Mike Dougherty msd001 at gmail.com
Fri Oct 13 16:40:26 UTC 2017


On Fri, Oct 13, 2017 at 12:07 PM, Dylan Distasio <interzone at gmail.com>
wrote:

> I hope I'm not insulting by linking to an explanation, but I think it
> would help if you think about water displacement and how a less dense
> object floats in water.  It is the same exact principle when you have a
> less dense object (the helium balloon) compared to the air:
>
> http://science.howstuffworks.com/helium1.htm
>
>
Have we figured out how to fill a balloon with near-enough to nothing at
all to make a lighter than helium balloon?

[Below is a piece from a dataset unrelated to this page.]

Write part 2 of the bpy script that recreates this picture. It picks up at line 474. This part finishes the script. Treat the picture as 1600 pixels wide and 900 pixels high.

I know the structural requirement for a large volume of empty space is
considerable in Earth atmosphere.  I've been curious about the use of
aerogels with enough crush-resistance to make lighter-than air craft
literally filled with nothing - which would be cheaper and much safer than
the only [non-]thing with more lifting power than helium (see:
Hindenberg).  I mean sure, worse case scenario your balloon fills with
environmental air and crashes to the ground wouldn't exactly be a good time
but at least you wouldn't also be exploding and burning on the way to the
impact.

I was also wondering if you could tether enough of these together to
encircle the globe, if you could hoist objects from this floating platform
and literally throw them into space.  Imagine a trebuchet floating on a
ship launching rocks lifted from the ocean floor, but the ship is floating
on the atmosphere and the rocks are aerodynamic sling bullets heading to
space.

Well, enough thought experiment for now, I have to do actual work.